?The Greatest Anomaly in Finance'

If I told you that there is an easy-to-exploit market anomaly that has enabled investors to consistently and substantially outperform the market with less risk for more than four decades, your first instinct might be to roll your eyes. After all, the unending quest to improve returns while lowering risk has yielded countless methods with initial promise that subsequently collapse under further scrutiny.

Not so fast. What if I could show that this market anomaly is well-documented in the academic literature – that it is not just some esoteric theory?

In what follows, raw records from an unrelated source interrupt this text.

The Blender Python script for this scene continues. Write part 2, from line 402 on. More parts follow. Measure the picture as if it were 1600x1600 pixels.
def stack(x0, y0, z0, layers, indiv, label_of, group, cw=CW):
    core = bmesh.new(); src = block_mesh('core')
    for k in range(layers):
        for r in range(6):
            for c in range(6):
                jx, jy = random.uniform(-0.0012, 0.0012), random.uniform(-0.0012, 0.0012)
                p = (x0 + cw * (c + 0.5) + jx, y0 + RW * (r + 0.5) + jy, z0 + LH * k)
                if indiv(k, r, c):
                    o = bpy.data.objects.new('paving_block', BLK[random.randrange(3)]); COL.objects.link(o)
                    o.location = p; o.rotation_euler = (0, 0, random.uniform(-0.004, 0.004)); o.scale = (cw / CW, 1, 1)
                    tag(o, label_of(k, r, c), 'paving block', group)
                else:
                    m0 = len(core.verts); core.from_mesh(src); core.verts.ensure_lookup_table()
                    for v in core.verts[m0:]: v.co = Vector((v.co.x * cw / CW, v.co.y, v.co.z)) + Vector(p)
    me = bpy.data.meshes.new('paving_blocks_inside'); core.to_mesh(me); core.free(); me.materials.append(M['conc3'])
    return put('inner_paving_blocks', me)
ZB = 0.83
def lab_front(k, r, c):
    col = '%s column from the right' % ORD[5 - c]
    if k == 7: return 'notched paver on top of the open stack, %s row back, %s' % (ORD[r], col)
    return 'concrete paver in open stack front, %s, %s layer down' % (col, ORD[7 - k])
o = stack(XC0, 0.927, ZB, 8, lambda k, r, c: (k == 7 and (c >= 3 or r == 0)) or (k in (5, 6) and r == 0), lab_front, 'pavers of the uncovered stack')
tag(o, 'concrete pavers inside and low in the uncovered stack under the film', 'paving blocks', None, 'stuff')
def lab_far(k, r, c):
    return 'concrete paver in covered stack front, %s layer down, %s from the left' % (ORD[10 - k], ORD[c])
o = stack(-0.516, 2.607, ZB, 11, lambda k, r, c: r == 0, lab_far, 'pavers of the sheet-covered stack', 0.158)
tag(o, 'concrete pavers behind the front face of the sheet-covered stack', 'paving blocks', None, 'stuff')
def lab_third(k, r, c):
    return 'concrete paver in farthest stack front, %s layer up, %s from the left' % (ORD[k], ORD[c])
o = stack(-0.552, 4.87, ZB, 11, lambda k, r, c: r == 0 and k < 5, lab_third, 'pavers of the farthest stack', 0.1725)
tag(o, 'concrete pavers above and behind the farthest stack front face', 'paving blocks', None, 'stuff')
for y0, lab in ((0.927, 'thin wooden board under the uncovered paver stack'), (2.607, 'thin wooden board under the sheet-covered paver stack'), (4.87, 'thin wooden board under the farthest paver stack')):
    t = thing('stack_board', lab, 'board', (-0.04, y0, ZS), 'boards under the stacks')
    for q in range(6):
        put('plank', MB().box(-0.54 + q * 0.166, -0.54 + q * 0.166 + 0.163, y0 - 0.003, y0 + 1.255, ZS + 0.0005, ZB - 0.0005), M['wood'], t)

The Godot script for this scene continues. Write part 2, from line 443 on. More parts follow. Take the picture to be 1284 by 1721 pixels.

And that now some newly created ETFs provide a convenient way for advisors to access this strategy?

You might listen a little closer.

As you might have guessed, this is not actually a hypothetical – I’m referring to the demonstrated outperformance of low-beta and low-volatility stocks.   Since financial theory dictates that lower risk should imply lower return, this is an anomaly.

In this article, I explore the historical evidence for this powerful anomaly, explain what market mechanisms permit it to exist and persist, and examine the ETFs that exploit it to determine whether it is likely that these funds will provide future outperformance. 

”The greatest anomaly in finance”

Support for the effect I describe comes from a recent research paper by Malcolm Baker of Harvard Business School and his co-authors, who called it the “greatest anomaly in finance.”  While financial theory dictates that the only way to achieve higher returns is taking on more risk, this has not been historically true for equities.  In their 2010 paper titled Benchmarks as Limits to Arbitrage: Understanding the Low Volatility Anomaly, Baker and co-authors Brendan Bradley of Acadian Asset Management and Jeffrey Wurgler of NYU Stern School of Business found that selectively investing in portfolios of either low-beta or low-volatility stocks over the 41-year period spanning 1968 through 2008 would have resulted in annualized alphas of 2.6% and 2.1%, respectively.  The swings these portfolios experienced were also far less extreme than those of the broader market.  If the universe of stocks under consideration is limited to the 1,000 stocks with the largest market capitalizations, the low-beta and low-volatility portfolios generated 3.49% and 2.1% in annualized alpha, respectively. 

As this anomaly has become more well-known, ETFs have been specifically designed to allow investors to exploit this source of alpha.  The natural question that emerges, of course, is whether this source of outperformance will disappear as investors, recognizing this arbitrage, will exploit this anomaly until it no longer exists.  The intriguing conclusion of Baker et al. was that this effect is not disappearing. They proposed a theory that explains their observations and made a compelling case for the future attractiveness of low-volatility and low-beta portfolios. 

Baker et al. analyzed historical market data from CRSP, a survivorship-corrected historical research database of equities, and found that grouping stocks into either low-volatility or low-beta cohorts resulted in substantial future outperformance. They found this effect both when they looked at a universe of all publicly traded stocks and when they limited the universe of potential investments to the 1,000 stocks with the highest market capitalizations.